Not in the performance of being connected—the carefully curated photos, the witty anecdotes, the moments you’ve pre-shaped to be shareable. But in the actual ordinary exchange: the tangent in a conversation that nobody will remember, the joke that lands quietly, the moment where you look at someone, and they look back, and something is understood without needing to be stated or documented or proven to exist.

I’ve been sitting with a group of friends every other Thursday for four years. We meet in the same place. Nothing remarkable happens. We talk. Sometimes about important things, sometimes about nothing. The conversations are rarely witty. They’re not photogenic. They wouldn’t make a good story. Most of them are forgotten by Friday. But they’re the real social connection I have.

Because I’m not performing them. I’m not observing myself being in them. There’s no gap. I’m just there, and everyone else is just there, and nothing needs to be witnessed or legible beyond that small group. This is what “the social life you wish you had” actually is. Not the fantasy version with elegant gatherings, interesting people, and perfect moments. But the ordinary version: face-to-face interaction where you’re not the audience.

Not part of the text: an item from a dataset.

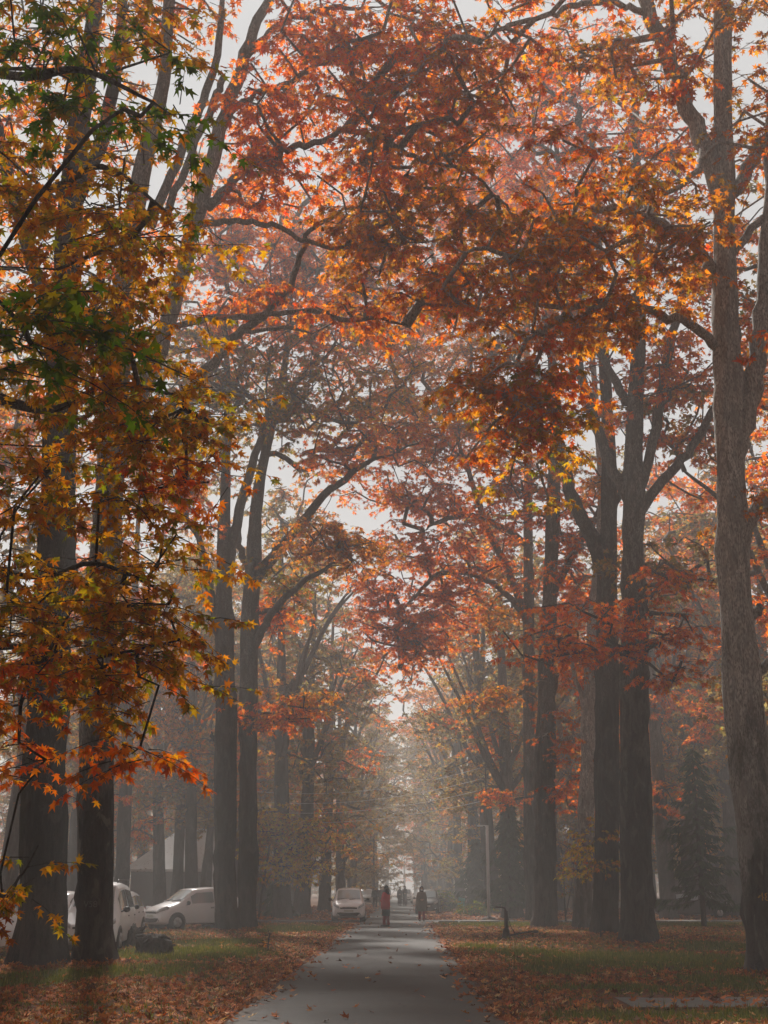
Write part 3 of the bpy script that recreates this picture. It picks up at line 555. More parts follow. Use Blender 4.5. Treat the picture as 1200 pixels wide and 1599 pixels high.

Where you’re just present.

Where the moment is enough because it doesn’t need to be anything beyond itself. The people who make you better aren’t the ones who see you and recognise who you want to be. They’re the ones you can just be ordinary with. Completely unremarkable. Utterly unglamorous. Without needing to narrate it, perform it or prove it happened.

Here’s to April: to showing up for the actual moment instead of for the story about it, to being with people without being observed by yourself. To face-to-face interactions that are so ordinary, so unremarkable, that nobody will remember them, but you’ll carry them anyway. You are not the audience. You’re just here. And that’s enough.